De son côté, fort de ses tout-en-un dédiés au DCG parus en juin, Foucher a complété son offre cet été avec les ouvrages de révision avant de couvrir le DSCG à l'automne. « Nous avons intégré tous les corrigés dans les ouvrages, les maquettes ont été entièrement revues et nous avons ajouté des synthèses à la fin des cours, indique Marylise Vérité. Nous avons tenu compte des besoins des étudiants : disposer des exercices à proximité du cours les aide beaucoup dans leur travail de révision et d'apprentissage. »

Sketchnotes

Chez Vuibert, la réforme offre l'occasion de proposer un concept d'ouvrages à l'italienne encore jamais vu en expertise-comptable : de la révision/entraînement sous forme de sketchnotes. Inaugurée avec deux premiers titres consacrés au DCG 4 et 9 (droit fiscal et comptabilité), la collection « Visuel DCG » sera enrichie de nouveaux opus courant 2020. Chaque titre contient 80 fiches organisées en double page (texte à gauche, sketchnote à droite) et s'achève sur une série d'exercices corrigés. « Ce format sketchnote est inédit en expertise-comptable. Il s'agit d'être impactant pour aider à la mémorisation », souligne Gwénaëlle Painvin, directrice de Vuibert. L'éditeur n'a pas encore mis à jour ses ouvrages de cours. « Nous allons observer comment se comporte le marché cette année et nous nous déciderons en conséquence pour la rentrée prochaine », conclut Gwénaëlle Painvin.

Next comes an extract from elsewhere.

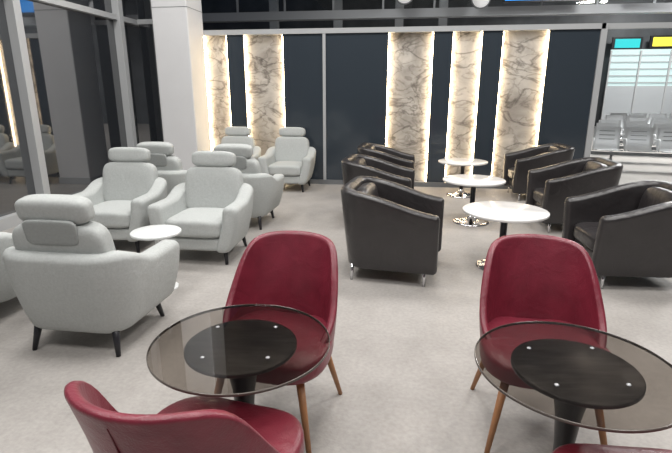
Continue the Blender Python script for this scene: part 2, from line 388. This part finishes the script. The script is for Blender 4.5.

Gualino reste présent à travers ses collections de fiches de cours et d'entraînement « Carré DCG » et « Carré DSCG », toutes deux à jour de la réforme avec leurs titres parus en août. Enfin, challenger sur le marché, Ellipses aborde la rentrée avec trois titres couvrant une partie du programme du DSCG. L'éditeur n'a pas encore actualisé la collection « Réussir le DCG » qu'il avait lancée à la rentrée 2017.